28. — Mademoiselle Heinel, célèbre danseuse de Stuttgard, dont on a prôné les succès prodigieux à l’Opéra, où elle a débuté depuis peu, vient d’opérer une merveille plus grande encore : ses charmes ont séduit M. le comte de Lanraguais, au point de lui faire oublier ceux de mademoiselle Arnould. Il a donné trente mille livres pour présent de noces à l’Allemande, vingt mille à un frère qu’elle aime beaucoup, un ameublement exquis, un carrosse, etc. On compte que la première coûte cent mille livres à ce magnifique seigneur.
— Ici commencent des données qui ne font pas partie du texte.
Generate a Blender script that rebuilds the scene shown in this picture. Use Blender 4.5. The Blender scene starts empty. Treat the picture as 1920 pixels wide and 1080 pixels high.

Mademoiselle Heinel ne s’était jugée modestement qu’à quatorze mille livres.

30. — Il paraît très-constant que madame Denis est a Paris pour y rester ; que sa séparation d’avec son oncle, M. de Voltaire, est une suite de querelles domestiques qui ne leur permettent plus de vivre ensemble. Les dépenses considérables que M. de Voltaire a faites aux Délices et dans ses châteaux de Tournay et de Ferney, ont fort dérangé les affaires de ce grand homme, qui n’a pas assez compté avec lui-même. Il se trouve aujourd’hui fort en avance sur ses revenus, dont la plupart ne sont pas liquidés ; ce qui l’a forcé à une réforme de maison, dont l’entretien était très-cher, et surtout entre les

  1. M. de La Harpe avait pris à M. de Voltaire non-seulement deux chants de la Guerre civile de Genève, mais encore les Mémoires sur le roi de Prusse et d’autres manuscrits. — W.